>> START AVAILABLE DATA

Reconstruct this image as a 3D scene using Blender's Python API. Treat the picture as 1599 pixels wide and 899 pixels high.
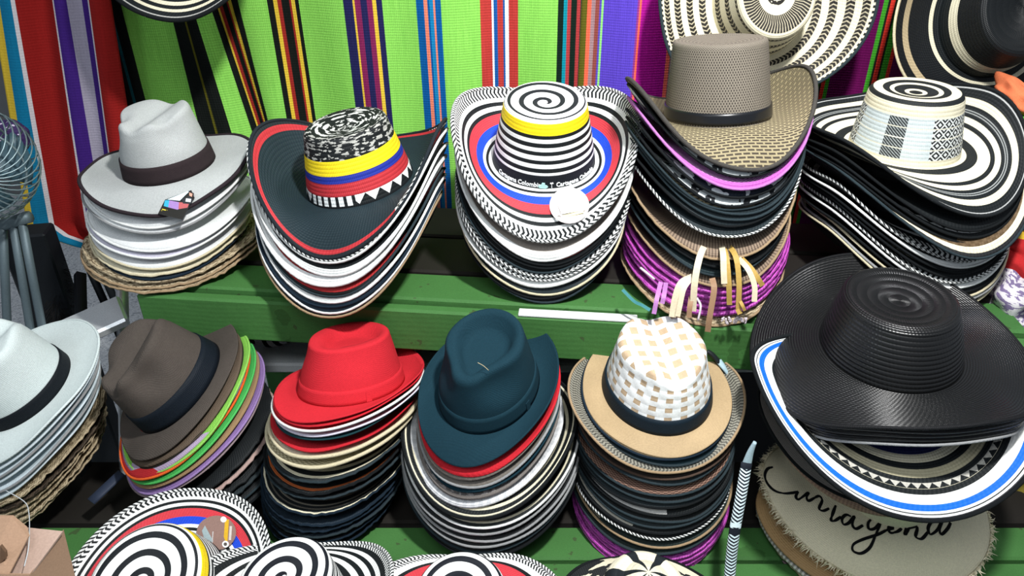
import bpy, math, random
import numpy as np
from mathutils import Vector, Matrix, Euler
from mathutils.bvhtree import BVHTree
sc = bpy.context.scene
for o in list(bpy.data.objects):
    bpy.data.objects.remove(o)
COL = sc.collection
random.seed(7); RNG = np.random.default_rng(7)
# ------------------------------------------------------------------ camera
F, PITCH, CAMZ = 1163.0, math.radians(30), 1.5
cp, sp = math.cos(PITCH), math.sin(PITCH)
cam = bpy.data.objects.new('camera', bpy.data.cameras.new('camera')); COL.objects.link(cam)
cam.location = (0, 0, CAMZ); cam.rotation_euler = (math.radians(60), 0, 0)
cam.data.sensor_width = 36; cam.data.lens = 36*F/1599; cam.data.clip_start = .01
sc.camera = cam
# ------------------------------------------------------------------ light and exposure
w = bpy.data.worlds.new('world'); sc.world = w; w.use_nodes = True
bgn = w.node_tree.nodes['Background']; bgn.inputs[0].default_value = (.80, .88, 1, 1); bgn.inputs[1].default_value = .24
def lamp(name, loc, target, power, size, color=(1, 1, 1), kind='AREA'):
    d = bpy.data.lights.new(name, kind); d.energy = power; d.color = color
    if kind == 'AREA': d.shape = 'DISK'; d.size = size
    else: d.shadow_soft_size = size
    if kind == 'SPOT': d.spot_size = math.radians(95); d.spot_blend = .9
    o = bpy.data.objects.new(name, d); COL.objects.link(o); o.location = loc
    o.rotation_euler = (Vector(target)-Vector(loc)).to_track_quat('-Z', 'Y').to_euler()
    return o
lamp('stall_bulb', (.30, .40, 2.25), (.12, 1.10, .9), 140, .05, (1, .99, .97), 'SPOT')
lamp('ceiling_fill', (-.2, -.5, 2.9), (0, 1.1, .8), 15, .9, (.93, .97, 1))  # unseen soft lamp added to fill the shadows
lamp('rear_light', (.5, 1.40, 2.5), (.3, 1.0, .85), 9, .25, (.97, .98, 1))
lamp('side_light', (-1.5, -.4, 2.4), (-.3, 1.1, .8), 5, .6, (.85, .93, 1))  # weak cool lamp from the left
sc.view_settings.view_transform = 'Standard'; sc.view_settings.look = 'None'
sc.view_settings.gamma = 1; sc.view_settings.use_curve_mapping = False
sc.view_settings.exposure = .15
try:
    sc.cycles.max_bounces = 6
except Exception: pass

# ------------------------------------------------------------------ helpers: pixels of the 1599x899 frame to points
def ray(px, py):
    x = (px-799.5)/F; y = -(py-449.5)/F
    return np.array([x, cp+y*sp, -sp+y*cp])
def at(px, py, Y):
    d = ray(px, py); return np.array([0, 0, CAMZ])+d*(Y/d[1])
def atz(px, py, Z):
    d = ray(px, py); return np.array([0, 0, CAMZ])+d*((Z-CAMZ)/d[2])
def proj(P):
    P = np.atleast_2d(P)-np.array([0, 0, CAMZ])
    dep = P[:, 1]*cp-P[:, 2]*sp; up = P[:, 1]*sp+P[:, 2]*cp
    return np.stack([799.5+F*P[:, 0]/dep, 449.5-F*up/dep], 1)
def rotm(pitch, roll, yaw):
    p, r, w_ = [math.radians(v) for v in (pitch, roll, yaw)]
    Rx = np.array([[1, 0, 0], [0, math.cos(p), -math.sin(p)], [0, math.sin(p), math.cos(p)]])
    Ry = np.array([[math.cos(-r), 0, math.sin(-r)], [0, 1, 0], [-math.sin(-r), 0, math.cos(-r)]])
    Rz = np.array([[math.cos(w_), -math.sin(w_), 0], [math.sin(w_), math.cos(w_), 0], [0, 0, 1]])
    return Ry@Rx@Rz
# ------------------------------------------------------------------ materials
def lin(h):
    h = h.lstrip('#'); c = [int(h[i:i+2], 16)/255 for i in (0, 2, 4)]
    return tuple(x/12.92 if x <= .04045 else ((x+.055)/1.055)**2.4 for x in c)+(1,)
class NB:
    def __init__(s, name, rough=.8, spec=.25, sheen=0):
        s.mat = bpy.data.materials.new(name); s.mat.use_nodes = True
        s.nt = s.mat.node_tree; s.b = s.nt.nodes['Principled BSDF']
        s.b.inputs['Roughness'].default_value = rough; s.b.inputs['Specular IOR Level'].default_value = spec
        s.b.inputs['Sheen Weight'].default_value = sheen
        s._uv = None; s._oc = None
    def n(s, t): return s.nt.nodes.new(t)
    def put(s, sock, v):
        if hasattr(v, 'is_output'): s.nt.links.new(v, sock)
        else: sock.default_value = v
    def m(s, op, a, b=None, c=None):
        q = s.n('ShaderNodeMath'); q.operation = op
        for i, v in enumerate((a, b, c)):
            if v is not None: s.put(q.inputs[i], v)
        return q.outputs[0]
    def mix(s, f, a, b, mode='MIX'):
        q = s.n('ShaderNodeMix'); q.data_type = 'RGBA'; q.blend_type = mode
        s.put(q.inputs[0], f); s.put(q.inputs[6], a); s.put(q.inputs[7], b); return q.outputs[2]
    def uv(s):
        if s._uv is None:
            t = s.n('ShaderNodeTexCoord'); x = s.n('ShaderNodeSeparateXYZ'); s.nt.links.new(t.outputs['UV'], x.inputs[0])
            s._uv = (x.outputs[0], x.outputs[1])
        return s._uv
    def oc(s):
        if s._oc is None:
            t = s.n('ShaderNodeTexCoord'); x = s.n('ShaderNodeSeparateXYZ'); s.nt.links.new(t.outputs['Object'], x.inputs[0])
            s._oc = (x.outputs[0], x.outputs[1], x.outputs[2], t.outputs['Object'])
        return s._oc
    def noise(s, scale, detail=2, vec=None):
        q = s.n('ShaderNodeTexNoise'); q.inputs['Scale'].default_value = scale; q.inputs['Detail'].default_value = detail
        s.nt.links.new(vec if vec is not None else s.oc()[3], q.inputs['Vector']); return q.outputs[0]
    def ramp(s, fac, stops):
        stops = sorted(stops, key=lambda t: t[0]); out = None
        for i in range(0, len(stops), 28):
            ch = stops[i:i+28]; q = s.n('ShaderNodeValToRGB'); cr = q.color_ramp; cr.interpolation = 'CONSTANT'
            for k, (p, c) in enumerate(ch):
                e = cr.elements[k] if k < 2 else cr.elements.new(p)
                e.position = max(0, min(1, p)); e.color = lin(c)
            if len(ch) == 1: cr.elements[1].position = 1; cr.elements[1].color = lin(ch[0][1])
            s.put(q.inputs[0], fac)
            out = q.outputs[0] if out is None else s.mix(s.m('GREATER_THAN', fac, ch[0][0]), out, q.outputs[0])
        return out
    def fr(s, x): return s.m('FRACT', x)
    def tri(s, x): return s.m('ABSOLUTE', s.m('SUBTRACT', s.fr(x), .5))      # .5 .. 0 .. .5
    def band(s, v, a, b): return s.m('MULTIPLY', s.m('GREATER_THAN', v, a), s.m('LESS_THAN', v, b))
    def bump(s, h, strength=.4, dist=.001):
        q = s.n('ShaderNodeBump'); q.inputs['Strength'].default_value = strength; q.inputs['Distance'].default_value = dist
        s.put(q.inputs['Height'], h); s.nt.links.new(q.outputs[0], s.b.inputs['Normal'])
    def col(s, c, vary=.16, scale=25):
        f = s.m('MULTIPLY_ADD', s.noise(scale, 4), vary*2, 1-vary)
        g = s.m('MULTIPLY_ADD', s.noise(420, 1), .30, .85)
        q = s.n('ShaderNodeVectorMath'); q.operation = 'SCALE'
        s.put(q.inputs[0], c); s.put(q.inputs['Scale'], s.m('MULTIPLY', f, g))
        s.nt.links.new(q.outputs[0], s.b.inputs['Base Color']); return s.mat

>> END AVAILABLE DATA

[GIVEN TASK]
Output a faithful copy of the data, with each picture left out.

[ANSWER TO THE TASK]
Reconstruct this image as a 3D scene using Blender's Python API. Treat the picture as 1599 pixels wide and 899 pixels high.
import bpy, math, random
import numpy as np
from mathutils import Vector, Matrix, Euler
from mathutils.bvhtree import BVHTree
sc = bpy.context.scene
for o in list(bpy.data.objects):
    bpy.data.objects.remove(o)
COL = sc.collection
random.seed(7); RNG = np.random.default_rng(7)
# ------------------------------------------------------------------ camera
F, PITCH, CAMZ = 1163.0, math.radians(30), 1.5
cp, sp = math.cos(PITCH), math.sin(PITCH)
cam = bpy.data.objects.new('camera', bpy.data.cameras.new('camera')); COL.objects.link(cam)
cam.location = (0, 0, CAMZ); cam.rotation_euler = (math.radians(60), 0, 0)
cam.data.sensor_width = 36; cam.data.lens = 36*F/1599; cam.data.clip_start = .01
sc.camera = cam
# ------------------------------------------------------------------ light and exposure
w = bpy.data.worlds.new('world'); sc.world = w; w.use_nodes = True
bgn = w.node_tree.nodes['Background']; bgn.inputs[0].default_value = (.80, .88, 1, 1); bgn.inputs[1].default_value = .24
def lamp(name, loc, target, power, size, color=(1, 1, 1), kind='AREA'):
    d = bpy.data.lights.new(name, kind); d.energy = power; d.color = color
    if kind == 'AREA': d.shape = 'DISK'; d.size = size
    else: d.shadow_soft_size = size
    if kind == 'SPOT': d.spot_size = math.radians(95); d.spot_blend = .9
    o = bpy.data.objects.new(name, d); COL.objects.link(o); o.location = loc
    o.rotation_euler = (Vector(target)-Vector(loc)).to_track_quat('-Z', 'Y').to_euler()
    return o
lamp('stall_bulb', (.30, .40, 2.25), (.12, 1.10, .9), 140, .05, (1, .99, .97), 'SPOT')
lamp('ceiling_fill', (-.2, -.5, 2.9), (0, 1.1, .8), 15, .9, (.93, .97, 1))  # unseen soft lamp added to fill the shadows
lamp('rear_light', (.5, 1.40, 2.5), (.3, 1.0, .85), 9, .25, (.97, .98, 1))
lamp('side_light', (-1.5, -.4, 2.4), (-.3, 1.1, .8), 5, .6, (.85, .93, 1))  # weak cool lamp from the left
sc.view_settings.view_transform = 'Standard'; sc.view_settings.look = 'None'
sc.view_settings.gamma = 1; sc.view_settings.use_curve_mapping = False
sc.view_settings.exposure = .15
try:
    sc.cycles.max_bounces = 6
except Exception: pass

# ------------------------------------------------------------------ helpers: pixels of the 1599x899 frame to points
def ray(px, py):
    x = (px-799.5)/F; y = -(py-449.5)/F
    return np.array([x, cp+y*sp, -sp+y*cp])
def at(px, py, Y):
    d = ray(px, py); return np.array([0, 0, CAMZ])+d*(Y/d[1])
def atz(px, py, Z):
    d = ray(px, py); return np.array([0, 0, CAMZ])+d*((Z-CAMZ)/d[2])
def proj(P):
    P = np.atleast_2d(P)-np.array([0, 0, CAMZ])
    dep = P[:, 1]*cp-P[:, 2]*sp; up = P[:, 1]*sp+P[:, 2]*cp
    return np.stack([799.5+F*P[:, 0]/dep, 449.5-F*up/dep], 1)
def rotm(pitch, roll, yaw):
    p, r, w_ = [math.radians(v) for v in (pitch, roll, yaw)]
    Rx = np.array([[1, 0, 0], [0, math.cos(p), -math.sin(p)], [0, math.sin(p), math.cos(p)]])
    Ry = np.array([[math.cos(-r), 0, math.sin(-r)], [0, 1, 0], [-math.sin(-r), 0, math.cos(-r)]])
    Rz = np.array([[math.cos(w_), -math.sin(w_), 0], [math.sin(w_), math.cos(w_), 0], [0, 0, 1]])
    return Ry@Rx@Rz
# ------------------------------------------------------------------ materials
def lin(h):
    h = h.lstrip('#'); c = [int(h[i:i+2], 16)/255 for i in (0, 2, 4)]
    return tuple(x/12.92 if x <= .04045 else ((x+.055)/1.055)**2.4 for x in c)+(1,)
class NB:
    def __init__(s, name, rough=.8, spec=.25, sheen=0):
        s.mat = bpy.data.materials.new(name); s.mat.use_nodes = True
        s.nt = s.mat.node_tree; s.b = s.nt.nodes['Principled BSDF']
        s.b.inputs['Roughness'].default_value = rough; s.b.inputs['Specular IOR Level'].default_value = spec
        s.b.inputs['Sheen Weight'].default_value = sheen
        s._uv = None; s._oc = None
    def n(s, t): return s.nt.nodes.new(t)
    def put(s, sock, v):
        if hasattr(v, 'is_output'): s.nt.links.new(v, sock)
        else: sock.default_value = v
    def m(s, op, a, b=None, c=None):
        q = s.n('ShaderNodeMath'); q.operation = op
        for i, v in enumerate((a, b, c)):
            if v is not None: s.put(q.inputs[i], v)
        return q.outputs[0]
    def mix(s, f, a, b, mode='MIX'):
        q = s.n('ShaderNodeMix'); q.data_type = 'RGBA'; q.blend_type = mode
        s.put(q.inputs[0], f); s.put(q.inputs[6], a); s.put(q.inputs[7], b); return q.outputs[2]
    def uv(s):
        if s._uv is None:
            t = s.n('ShaderNodeTexCoord'); x = s.n('ShaderNodeSeparateXYZ'); s.nt.links.new(t.outputs['UV'], x.inputs[0])
            s._uv = (x.outputs[0], x.outputs[1])
        return s._uv
    def oc(s):
        if s._oc is None:
            t = s.n('ShaderNodeTexCoord'); x = s.n('ShaderNodeSeparateXYZ'); s.nt.links.new(t.outputs['Object'], x.inputs[0])
            s._oc = (x.outputs[0], x.outputs[1], x.outputs[2], t.outputs['Object'])
        return s._oc
    def noise(s, scale, detail=2, vec=None):
        q = s.n('ShaderNodeTexNoise'); q.inputs['Scale'].default_value = scale; q.inputs['Detail'].default_value = detail
        s.nt.links.new(vec if vec is not None else s.oc()[3], q.inputs['Vector']); return q.outputs[0]
    def ramp(s, fac, stops):
        stops = sorted(stops, key=lambda t: t[0]); out = None
        for i in range(0, len(stops), 28):
            ch = stops[i:i+28]; q = s.n('ShaderNodeValToRGB'); cr = q.color_ramp; cr.interpolation = 'CONSTANT'
            for k, (p, c) in enumerate(ch):
                e = cr.elements[k] if k < 2 else cr.elements.new(p)
                e.position = max(0, min(1, p)); e.color = lin(c)
            if len(ch) == 1: cr.elements[1].position = 1; cr.elements[1].color = lin(ch[0][1])
            s.put(q.inputs[0], fac)
            out = q.outputs[0] if out is None else s.mix(s.m('GREATER_THAN', fac, ch[0][0]), out, q.outputs[0])
        return out
    def fr(s, x): return s.m('FRACT', x)
    def tri(s, x): return s.m('ABSOLUTE', s.m('SUBTRACT', s.fr(x), .5))      # .5 .. 0 .. .5
    def band(s, v, a, b): return s.m('MULTIPLY', s.m('GREATER_THAN', v, a), s.m('LESS_THAN', v, b))
    def bump(s, h, strength=.4, dist=.001):
        q = s.n('ShaderNodeBump'); q.inputs['Strength'].default_value = strength; q.inputs['Distance'].default_value = dist
        s.put(q.inputs['Height'], h); s.nt.links.new(q.outputs[0], s.b.inputs['Normal'])
    def col(s, c, vary=.16, scale=25):
        f = s.m('MULTIPLY_ADD', s.noise(scale, 4), vary*2, 1-vary)
        g = s.m('MULTIPLY_ADD', s.noise(420, 1), .30, .85)
        q = s.n('ShaderNodeVectorMath'); q.operation = 'SCALE'
        s.put(q.inputs[0], c); s.put(q.inputs['Scale'], s.m('MULTIPLY', f, g))
        s.nt.links.new(q.outputs[0], s.b.inputs['Base Color']); return s.mat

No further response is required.